**Task statement:**
Can you return the records below exactly as they stand, but only from the first line through the one with "COL = sc.collection"?

**Records provided:**
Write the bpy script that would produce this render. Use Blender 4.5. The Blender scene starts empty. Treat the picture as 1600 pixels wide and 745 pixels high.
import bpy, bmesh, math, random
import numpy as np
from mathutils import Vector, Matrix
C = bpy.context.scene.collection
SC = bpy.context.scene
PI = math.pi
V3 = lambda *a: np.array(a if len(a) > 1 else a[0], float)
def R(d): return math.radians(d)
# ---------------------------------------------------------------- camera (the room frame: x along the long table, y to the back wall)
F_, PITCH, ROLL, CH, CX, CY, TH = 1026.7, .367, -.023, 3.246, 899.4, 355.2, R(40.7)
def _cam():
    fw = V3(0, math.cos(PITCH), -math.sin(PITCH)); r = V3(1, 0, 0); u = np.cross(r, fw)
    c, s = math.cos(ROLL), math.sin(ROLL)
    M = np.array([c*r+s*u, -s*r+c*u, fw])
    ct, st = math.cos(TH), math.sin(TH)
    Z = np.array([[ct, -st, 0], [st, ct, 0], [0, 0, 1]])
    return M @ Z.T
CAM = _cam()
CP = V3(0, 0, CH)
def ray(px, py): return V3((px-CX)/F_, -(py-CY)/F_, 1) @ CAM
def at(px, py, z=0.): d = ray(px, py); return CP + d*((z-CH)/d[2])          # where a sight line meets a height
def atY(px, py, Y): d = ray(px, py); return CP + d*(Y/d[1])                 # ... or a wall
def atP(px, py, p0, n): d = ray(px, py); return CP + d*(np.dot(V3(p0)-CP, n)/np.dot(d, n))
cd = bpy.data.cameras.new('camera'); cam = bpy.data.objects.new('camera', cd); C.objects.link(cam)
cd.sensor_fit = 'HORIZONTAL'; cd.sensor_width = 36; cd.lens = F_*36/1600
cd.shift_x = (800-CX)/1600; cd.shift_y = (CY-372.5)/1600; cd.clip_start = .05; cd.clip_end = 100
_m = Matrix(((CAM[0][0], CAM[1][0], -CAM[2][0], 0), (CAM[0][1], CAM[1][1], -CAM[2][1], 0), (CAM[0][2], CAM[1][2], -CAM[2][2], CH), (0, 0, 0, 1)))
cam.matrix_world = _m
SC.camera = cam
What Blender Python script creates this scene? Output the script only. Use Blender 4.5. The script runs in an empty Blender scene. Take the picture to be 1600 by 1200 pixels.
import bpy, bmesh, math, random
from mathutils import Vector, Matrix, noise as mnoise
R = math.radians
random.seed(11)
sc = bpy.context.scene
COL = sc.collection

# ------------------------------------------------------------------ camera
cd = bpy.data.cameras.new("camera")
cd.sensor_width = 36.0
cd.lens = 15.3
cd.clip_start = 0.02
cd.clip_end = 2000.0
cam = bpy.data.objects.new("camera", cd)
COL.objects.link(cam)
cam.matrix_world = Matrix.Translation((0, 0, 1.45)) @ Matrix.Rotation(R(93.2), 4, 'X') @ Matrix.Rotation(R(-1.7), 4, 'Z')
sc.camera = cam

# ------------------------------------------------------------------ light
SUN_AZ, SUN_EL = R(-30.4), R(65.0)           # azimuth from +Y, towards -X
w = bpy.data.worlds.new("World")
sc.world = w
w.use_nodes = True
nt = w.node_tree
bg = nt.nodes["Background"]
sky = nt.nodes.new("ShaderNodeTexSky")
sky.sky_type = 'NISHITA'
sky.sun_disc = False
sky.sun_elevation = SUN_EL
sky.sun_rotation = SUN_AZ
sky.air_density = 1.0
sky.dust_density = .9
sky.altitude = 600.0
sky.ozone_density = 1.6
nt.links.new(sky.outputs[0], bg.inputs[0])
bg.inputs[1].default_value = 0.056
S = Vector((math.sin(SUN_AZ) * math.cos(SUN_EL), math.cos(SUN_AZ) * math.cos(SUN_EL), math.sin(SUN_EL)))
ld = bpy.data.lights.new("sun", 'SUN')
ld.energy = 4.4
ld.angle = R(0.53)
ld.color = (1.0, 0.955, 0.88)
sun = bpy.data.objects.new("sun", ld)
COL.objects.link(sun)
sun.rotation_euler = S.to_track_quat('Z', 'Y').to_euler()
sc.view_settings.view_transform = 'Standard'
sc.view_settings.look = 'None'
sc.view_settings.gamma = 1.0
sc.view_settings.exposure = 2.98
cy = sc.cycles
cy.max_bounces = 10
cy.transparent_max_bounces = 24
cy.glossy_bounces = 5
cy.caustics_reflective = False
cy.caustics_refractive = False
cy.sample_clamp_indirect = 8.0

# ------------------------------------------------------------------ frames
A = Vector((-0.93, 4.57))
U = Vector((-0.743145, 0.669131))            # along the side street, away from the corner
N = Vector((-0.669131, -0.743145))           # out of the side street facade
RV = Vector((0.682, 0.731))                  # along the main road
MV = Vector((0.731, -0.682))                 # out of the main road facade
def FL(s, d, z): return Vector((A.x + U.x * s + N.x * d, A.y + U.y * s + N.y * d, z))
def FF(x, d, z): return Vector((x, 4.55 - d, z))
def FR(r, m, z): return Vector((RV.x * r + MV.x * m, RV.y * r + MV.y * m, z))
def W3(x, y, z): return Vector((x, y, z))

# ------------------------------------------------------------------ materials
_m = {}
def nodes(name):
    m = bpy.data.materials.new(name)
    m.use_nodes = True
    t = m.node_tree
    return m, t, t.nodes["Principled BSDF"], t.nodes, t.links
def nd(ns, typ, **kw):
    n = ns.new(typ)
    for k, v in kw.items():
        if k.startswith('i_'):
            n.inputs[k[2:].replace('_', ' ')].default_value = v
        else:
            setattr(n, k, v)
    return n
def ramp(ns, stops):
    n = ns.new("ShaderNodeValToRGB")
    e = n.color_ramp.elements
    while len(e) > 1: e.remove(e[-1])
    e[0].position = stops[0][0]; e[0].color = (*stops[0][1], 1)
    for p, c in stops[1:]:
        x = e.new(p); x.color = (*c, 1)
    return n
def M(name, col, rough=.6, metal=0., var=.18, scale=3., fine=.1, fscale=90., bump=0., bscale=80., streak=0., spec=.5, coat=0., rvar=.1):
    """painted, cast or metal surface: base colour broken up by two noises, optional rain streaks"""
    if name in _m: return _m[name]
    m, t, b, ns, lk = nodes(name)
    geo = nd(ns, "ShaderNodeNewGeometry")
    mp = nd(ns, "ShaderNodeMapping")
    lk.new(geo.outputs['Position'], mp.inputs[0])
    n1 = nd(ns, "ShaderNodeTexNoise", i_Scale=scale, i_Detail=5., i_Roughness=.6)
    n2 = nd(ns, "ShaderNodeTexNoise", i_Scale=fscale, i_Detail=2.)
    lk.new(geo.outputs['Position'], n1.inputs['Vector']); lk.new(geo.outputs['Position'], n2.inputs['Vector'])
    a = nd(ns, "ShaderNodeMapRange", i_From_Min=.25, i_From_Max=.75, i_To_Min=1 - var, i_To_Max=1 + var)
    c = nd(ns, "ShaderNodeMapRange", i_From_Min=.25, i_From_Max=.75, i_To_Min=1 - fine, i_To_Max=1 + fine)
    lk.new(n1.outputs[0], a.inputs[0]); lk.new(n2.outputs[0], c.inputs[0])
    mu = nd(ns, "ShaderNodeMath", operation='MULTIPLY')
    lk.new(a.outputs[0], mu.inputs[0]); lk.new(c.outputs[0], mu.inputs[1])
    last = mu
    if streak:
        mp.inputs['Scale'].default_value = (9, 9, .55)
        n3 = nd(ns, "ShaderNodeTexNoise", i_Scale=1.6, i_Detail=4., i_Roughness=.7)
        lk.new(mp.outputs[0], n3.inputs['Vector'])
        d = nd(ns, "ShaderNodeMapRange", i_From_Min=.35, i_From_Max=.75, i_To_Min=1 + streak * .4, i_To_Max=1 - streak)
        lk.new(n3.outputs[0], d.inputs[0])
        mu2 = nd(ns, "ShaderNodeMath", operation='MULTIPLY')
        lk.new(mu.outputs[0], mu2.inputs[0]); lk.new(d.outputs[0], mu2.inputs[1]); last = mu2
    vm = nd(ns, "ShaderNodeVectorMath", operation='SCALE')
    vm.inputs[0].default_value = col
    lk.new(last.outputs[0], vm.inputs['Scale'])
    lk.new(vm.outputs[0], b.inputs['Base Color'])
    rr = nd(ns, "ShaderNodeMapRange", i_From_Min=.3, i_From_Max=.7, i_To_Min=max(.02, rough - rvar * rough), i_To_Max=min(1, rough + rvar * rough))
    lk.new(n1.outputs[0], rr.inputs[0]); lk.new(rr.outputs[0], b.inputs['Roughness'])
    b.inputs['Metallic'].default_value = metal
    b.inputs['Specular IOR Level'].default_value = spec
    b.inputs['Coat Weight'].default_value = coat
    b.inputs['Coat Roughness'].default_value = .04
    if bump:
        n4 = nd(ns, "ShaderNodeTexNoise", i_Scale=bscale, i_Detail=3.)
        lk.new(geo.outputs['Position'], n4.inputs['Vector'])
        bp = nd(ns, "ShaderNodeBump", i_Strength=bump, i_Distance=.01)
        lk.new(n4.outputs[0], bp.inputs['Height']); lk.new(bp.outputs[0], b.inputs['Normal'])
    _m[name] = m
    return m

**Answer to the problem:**
Write the bpy script that would produce this render. Use Blender 4.5. The Blender scene starts empty. Treat the picture as 1600 pixels wide and 745 pixels high.
import bpy, bmesh, math, random
import numpy as np
from mathutils import Vector, Matrix
C = bpy.context.scene.collection
SC = bpy.context.scene
PI = math.pi
V3 = lambda *a: np.array(a if len(a) > 1 else a[0], float)
def R(d): return math.radians(d)
# ---------------------------------------------------------------- camera (the room frame: x along the long table, y to the back wall)
F_, PITCH, ROLL, CH, CX, CY, TH = 1026.7, .367, -.023, 3.246, 899.4, 355.2, R(40.7)
def _cam():
    fw = V3(0, math.cos(PITCH), -math.sin(PITCH)); r = V3(1, 0, 0); u = np.cross(r, fw)
    c, s = math.cos(ROLL), math.sin(ROLL)
    M = np.array([c*r+s*u, -s*r+c*u, fw])
    ct, st = math.cos(TH), math.sin(TH)
    Z = np.array([[ct, -st, 0], [st, ct, 0], [0, 0, 1]])
    return M @ Z.T
CAM = _cam()
CP = V3(0, 0, CH)
def ray(px, py): return V3((px-CX)/F_, -(py-CY)/F_, 1) @ CAM
def at(px, py, z=0.): d = ray(px, py); return CP + d*((z-CH)/d[2])          # where a sight line meets a height
def atY(px, py, Y): d = ray(px, py); return CP + d*(Y/d[1])                 # ... or a wall
def atP(px, py, p0, n): d = ray(px, py); return CP + d*(np.dot(V3(p0)-CP, n)/np.dot(d, n))
cd = bpy.data.cameras.new('camera'); cam = bpy.data.objects.new('camera', cd); C.objects.link(cam)
cd.sensor_fit = 'HORIZONTAL'; cd.sensor_width = 36; cd.lens = F_*36/1600
cd.shift_x = (800-CX)/1600; cd.shift_y = (CY-372.5)/1600; cd.clip_start = .05; cd.clip_end = 100
_m = Matrix(((CAM[0][0], CAM[1][0], -CAM[2][0], 0), (CAM[0][1], CAM[1][1], -CAM[2][1], 0), (CAM[0][2], CAM[1][2], -CAM[2][2], CH), (0, 0, 0, 1)))
cam.matrix_world = _m
SC.camera = cam
What Blender Python script creates this scene? Output the script only. Use Blender 4.5. The script runs in an empty Blender scene. Take the picture to be 1600 by 1200 pixels.
import bpy, bmesh, math, random
from mathutils import Vector, Matrix, noise as mnoise
R = math.radians
random.seed(11)
sc = bpy.context.scene
COL = sc.collection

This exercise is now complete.